Locate the string "that" in the listing below. Copy every line where it is found.

- _Records provided_
____
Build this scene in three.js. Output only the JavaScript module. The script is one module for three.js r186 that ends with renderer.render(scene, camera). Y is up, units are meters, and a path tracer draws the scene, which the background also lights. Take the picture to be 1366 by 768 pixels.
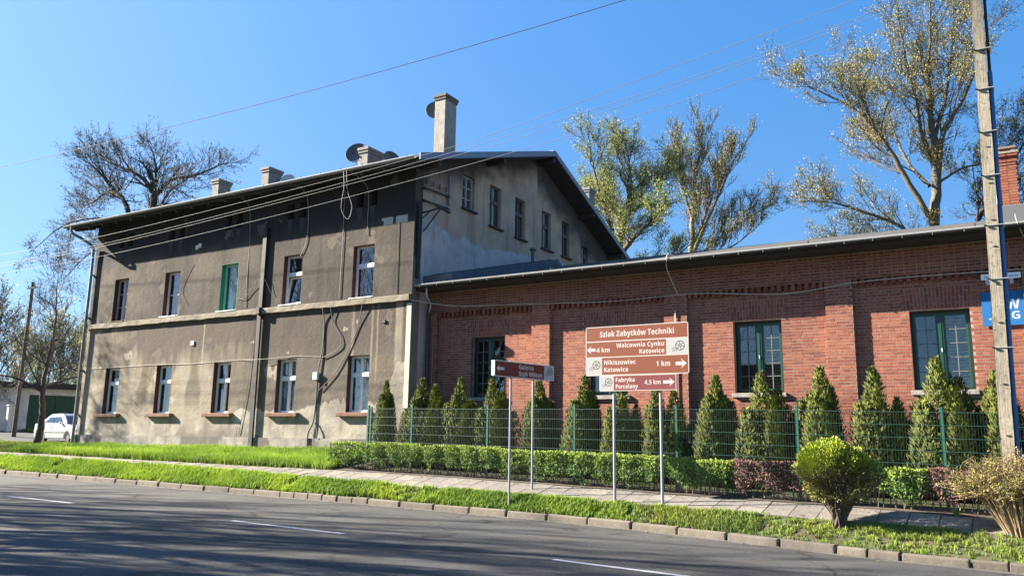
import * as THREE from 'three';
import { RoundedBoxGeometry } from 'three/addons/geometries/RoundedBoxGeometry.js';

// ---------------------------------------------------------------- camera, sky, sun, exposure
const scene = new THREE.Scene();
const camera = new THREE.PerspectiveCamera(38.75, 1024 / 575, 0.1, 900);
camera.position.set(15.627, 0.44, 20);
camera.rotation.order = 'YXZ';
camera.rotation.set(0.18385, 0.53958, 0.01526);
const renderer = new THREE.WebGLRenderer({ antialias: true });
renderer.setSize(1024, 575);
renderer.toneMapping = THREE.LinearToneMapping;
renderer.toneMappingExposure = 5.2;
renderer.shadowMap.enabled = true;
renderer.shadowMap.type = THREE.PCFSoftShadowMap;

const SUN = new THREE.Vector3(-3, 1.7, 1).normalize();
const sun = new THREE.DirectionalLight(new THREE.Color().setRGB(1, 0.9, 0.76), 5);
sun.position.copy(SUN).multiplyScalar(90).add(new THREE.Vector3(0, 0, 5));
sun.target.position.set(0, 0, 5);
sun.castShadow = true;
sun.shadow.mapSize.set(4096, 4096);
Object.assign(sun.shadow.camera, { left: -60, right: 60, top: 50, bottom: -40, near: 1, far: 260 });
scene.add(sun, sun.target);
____
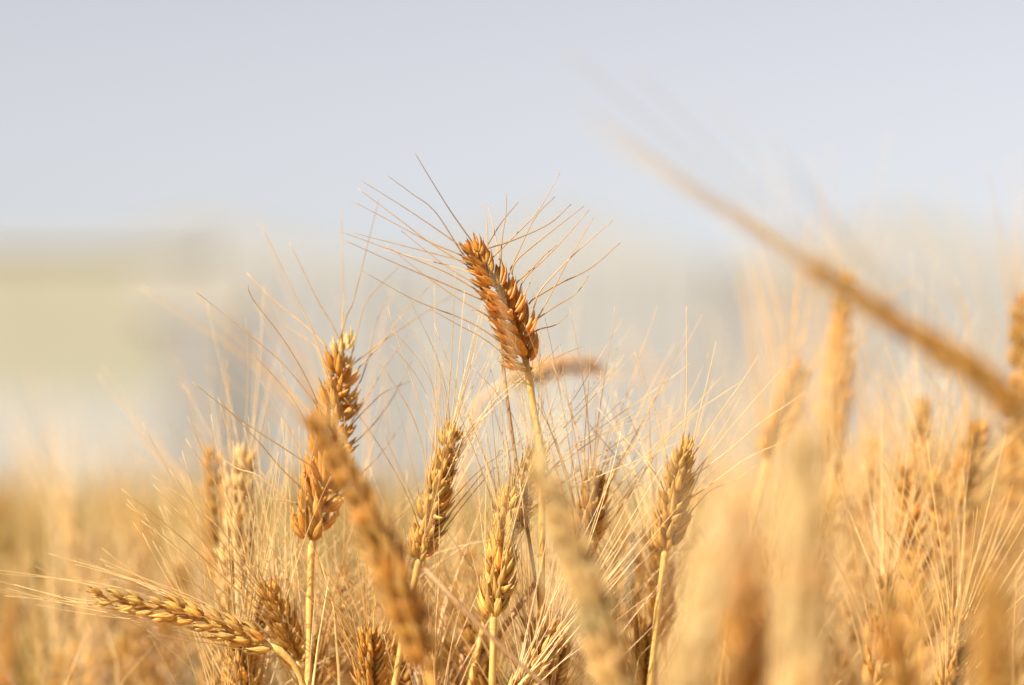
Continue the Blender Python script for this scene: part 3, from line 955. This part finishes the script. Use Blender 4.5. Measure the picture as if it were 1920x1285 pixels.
____
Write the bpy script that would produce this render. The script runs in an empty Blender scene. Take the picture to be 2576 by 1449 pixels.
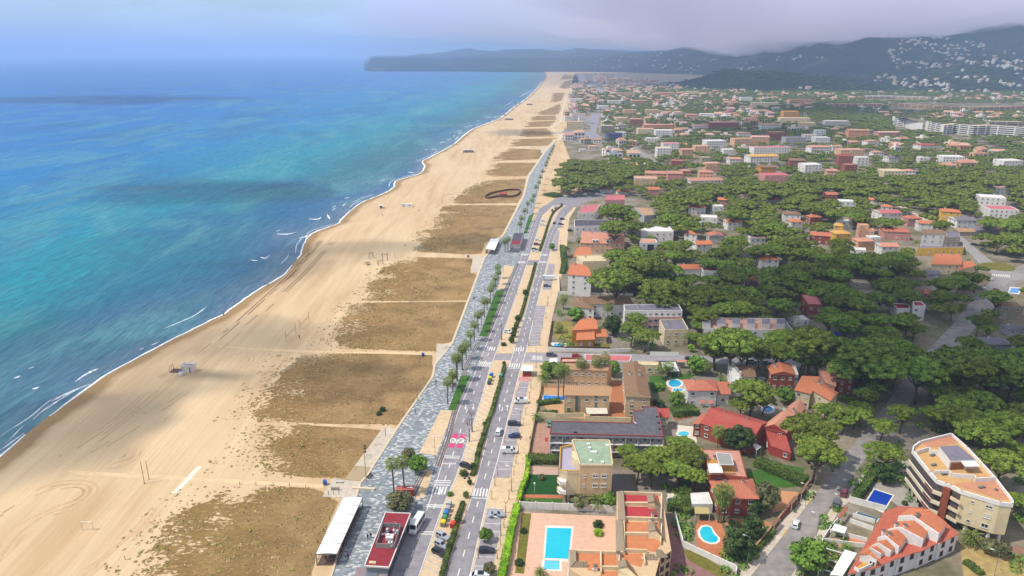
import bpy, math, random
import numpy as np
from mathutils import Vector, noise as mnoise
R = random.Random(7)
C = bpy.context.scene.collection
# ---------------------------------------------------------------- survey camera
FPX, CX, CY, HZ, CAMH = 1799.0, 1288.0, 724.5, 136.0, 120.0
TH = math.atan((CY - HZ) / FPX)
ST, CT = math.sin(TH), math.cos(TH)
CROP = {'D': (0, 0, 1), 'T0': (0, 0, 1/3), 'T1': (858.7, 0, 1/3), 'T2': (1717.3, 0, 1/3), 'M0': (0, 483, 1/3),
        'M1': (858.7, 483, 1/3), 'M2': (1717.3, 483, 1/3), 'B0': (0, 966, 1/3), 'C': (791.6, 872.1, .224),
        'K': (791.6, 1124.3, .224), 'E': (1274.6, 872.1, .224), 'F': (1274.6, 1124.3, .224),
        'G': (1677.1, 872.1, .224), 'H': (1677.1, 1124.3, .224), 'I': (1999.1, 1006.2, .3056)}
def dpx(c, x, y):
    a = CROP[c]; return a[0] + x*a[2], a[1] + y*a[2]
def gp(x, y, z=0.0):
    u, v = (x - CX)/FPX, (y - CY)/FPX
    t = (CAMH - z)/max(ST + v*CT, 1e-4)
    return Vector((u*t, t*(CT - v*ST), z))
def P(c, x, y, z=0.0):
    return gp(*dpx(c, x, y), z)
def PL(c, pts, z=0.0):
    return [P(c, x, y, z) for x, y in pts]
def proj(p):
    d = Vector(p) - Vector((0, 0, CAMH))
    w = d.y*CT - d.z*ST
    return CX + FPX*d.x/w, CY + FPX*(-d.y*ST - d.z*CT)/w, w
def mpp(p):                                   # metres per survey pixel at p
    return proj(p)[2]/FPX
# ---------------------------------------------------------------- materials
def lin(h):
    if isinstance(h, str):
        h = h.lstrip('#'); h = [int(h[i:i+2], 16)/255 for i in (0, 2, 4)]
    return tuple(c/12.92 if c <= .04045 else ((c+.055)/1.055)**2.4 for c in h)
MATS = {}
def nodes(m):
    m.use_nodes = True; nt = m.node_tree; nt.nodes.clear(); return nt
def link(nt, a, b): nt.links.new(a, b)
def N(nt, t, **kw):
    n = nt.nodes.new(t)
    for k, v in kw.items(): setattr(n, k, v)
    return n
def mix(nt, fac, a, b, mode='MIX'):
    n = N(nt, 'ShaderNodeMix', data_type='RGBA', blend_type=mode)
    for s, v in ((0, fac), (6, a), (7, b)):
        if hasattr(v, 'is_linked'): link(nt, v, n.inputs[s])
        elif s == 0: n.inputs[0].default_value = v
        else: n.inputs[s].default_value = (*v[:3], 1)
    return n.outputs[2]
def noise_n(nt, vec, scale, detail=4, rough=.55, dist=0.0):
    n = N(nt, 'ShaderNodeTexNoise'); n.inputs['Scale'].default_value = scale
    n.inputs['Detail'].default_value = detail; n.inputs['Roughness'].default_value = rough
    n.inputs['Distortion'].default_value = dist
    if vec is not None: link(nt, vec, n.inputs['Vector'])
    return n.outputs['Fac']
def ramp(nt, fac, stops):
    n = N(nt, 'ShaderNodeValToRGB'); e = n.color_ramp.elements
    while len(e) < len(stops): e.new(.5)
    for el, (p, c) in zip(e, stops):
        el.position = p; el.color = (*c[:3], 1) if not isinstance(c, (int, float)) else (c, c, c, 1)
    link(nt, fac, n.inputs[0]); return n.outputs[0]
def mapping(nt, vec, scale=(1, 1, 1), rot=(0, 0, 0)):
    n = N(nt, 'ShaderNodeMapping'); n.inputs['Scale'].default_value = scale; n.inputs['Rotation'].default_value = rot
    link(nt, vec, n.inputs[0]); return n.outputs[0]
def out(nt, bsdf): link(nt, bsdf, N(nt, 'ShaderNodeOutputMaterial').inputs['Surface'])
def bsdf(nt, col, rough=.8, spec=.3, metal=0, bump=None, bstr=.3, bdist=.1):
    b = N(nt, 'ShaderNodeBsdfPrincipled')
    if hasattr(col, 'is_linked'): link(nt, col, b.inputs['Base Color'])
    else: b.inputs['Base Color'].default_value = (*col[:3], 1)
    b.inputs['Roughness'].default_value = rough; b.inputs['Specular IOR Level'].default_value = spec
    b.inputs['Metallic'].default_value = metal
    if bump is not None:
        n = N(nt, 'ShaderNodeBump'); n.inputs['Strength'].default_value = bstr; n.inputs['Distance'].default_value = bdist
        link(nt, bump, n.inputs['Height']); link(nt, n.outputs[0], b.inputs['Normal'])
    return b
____
- _Task result_
Build this scene in three.js. Output only the JavaScript module. The script is one module for three.js r186 that ends with renderer.render(scene, camera). Y is up, units are meters, and a path tracer draws the scene, which the background also lights. Take the picture to be 1366 by 768 pixels.
Write the bpy script that would produce this render. The script runs in an empty Blender scene. Take the picture to be 2576 by 1449 pixels.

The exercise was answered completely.